Vidéo. Mauritanie: les raisons de l'alliance contre-nature entre l'IRA et Sawab

VidéoLe Parti Sawab et l'Initiative de résurgence du mouvement abolitionniste (IRA) ont conclu jeudi une alliance-absorption dans la perspective des prochaines échéances électorales en Mauritanie. D'idéologies opposées, leur mariage intervient à la veille de multiples rendez-vous électoraux.

Le 02/06/2018 à 12h48, mis à jour le 02/06/2018 à 13h17

C’est dans une salle du Centre national de formation des cadres de la jeunesse et des sports (CNFCJS), ancienne Maison des Jeunes, pleine comme un œuf, que le parti "SAWAB" issu de la mouvance nationaliste arabe (baâthiste), et l’Initiative de résurgence du mouvement abolitionniste (IRA), une ONG antiesclavagiste, ont annoncé, le jeudi 31 mai 2018, avoir conclu une alliance dans la perspective des prochaines échéances électorales en Mauritanie.

Créé en 2008, mais privée de reconnaissance par les autorités, le mouvement IRA dirigé par Biram ould Dah ould Abeid, prix des Nations pour les droits de l’homme en 2013, candidat classé deuxième à l’issue de l’élection présidentielle mauritanienne de juin 2014 (boycottée par les figures historiques de l’opposition), aura ainsi la possibilité de présenter des candidats sur les listes de "SAWAB" dans la perspective des prochaines élections.

Dans une allocution prononcée pour la circonstance, le leader de l’IRA a expliqué que cette alliance "s’inscrit dans le cadre d’une ouverture vers toutes les forces politiques du pays, conformément au combat en faveur de l’unité nationale dans l’égalité de tous, bien au-delà d’un simple compagnonnage électoral".

Cette alliance-intégration entre un parti de la mouvance nationaliste arabe et une entité dédiée à la lutte contre l’esclavage, très active dans la promotion des droits des victimes de cette pratique millénaire, est un fait inédit, mais pas unique dans l’histoire du pays, rappellent les observateurs.

En effet, interdit sous le régime de Maaouya ould Sid’Ahmed Taya, Action pour le changement (AC) du vieux leader Haratine Messaoud ould Boulkheir, avait été absorbée par l’Alliance populaire progressiste (APP), un autre parti de la mouvance nationaliste arabe (nassériste), retrouvant ainsi un cadre légal d’expression.

Ould Boulkheir a été élu président de ce parti au cours du congrès ayant suivi l’intégration. Originellement présenté comme un extrémiste, ould Boulkheir a acquis progressivement le statut d’homme politique "fréquentable" au point de devenir aujourd’hui le partenaire "préféré" du président Mohamed ould Abdel Aziz dans le cadre d’un dialogue national boycotté par la quasi-totalité des segments de l’opposition historique.
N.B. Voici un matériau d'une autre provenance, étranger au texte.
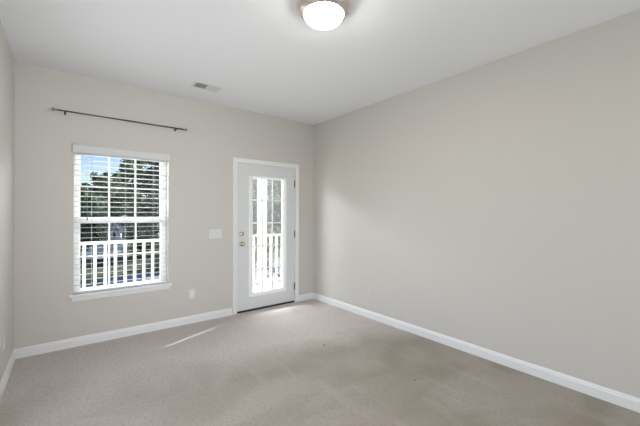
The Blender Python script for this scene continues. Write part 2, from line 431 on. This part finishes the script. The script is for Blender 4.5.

Biram ould Dah ould Abeid peut-il envisager une évolution similaire? Une certitude: l’alliance scellée ce jeudi 31 mai 2018 montre clairement que les idéologies et les principes fondateurs des partis politiques ne constituent plus des barrières.

Au-delà des critiques qui s’abattent sur «une alliance entre des idéologies contraires», ce rapprochement pourrait avoir l’effet d’un mariage bénéfique pour les deux parties.

Ainsi, l’IRA, mouvement non reconnu, va trouver un cadre légal lui permettant de présenter des candidats pour toutes les grandes batailles politiques du pays, et tirer profit de sa capacité de mobilisation sur le terrain.

Pour sa part, fondé depuis 2007, et ayant participé depuis à toutes les élections sans jamais décrocher un seul siège, même pas celui d’un conseiller municipal, "SAWAB" devrait désormais considérablement profiter du réservoir électoral de l'IRA et pouvoir ainsi placer des représentants dans plusieurs instances élues à l’occasion des scrutins à venir.

La Mauritanie se prépare à un agenda électoral chargé prévoyant des législatives, des régionales et des municipales en 2018, ainsi qu’une élection présidentielle en 2019.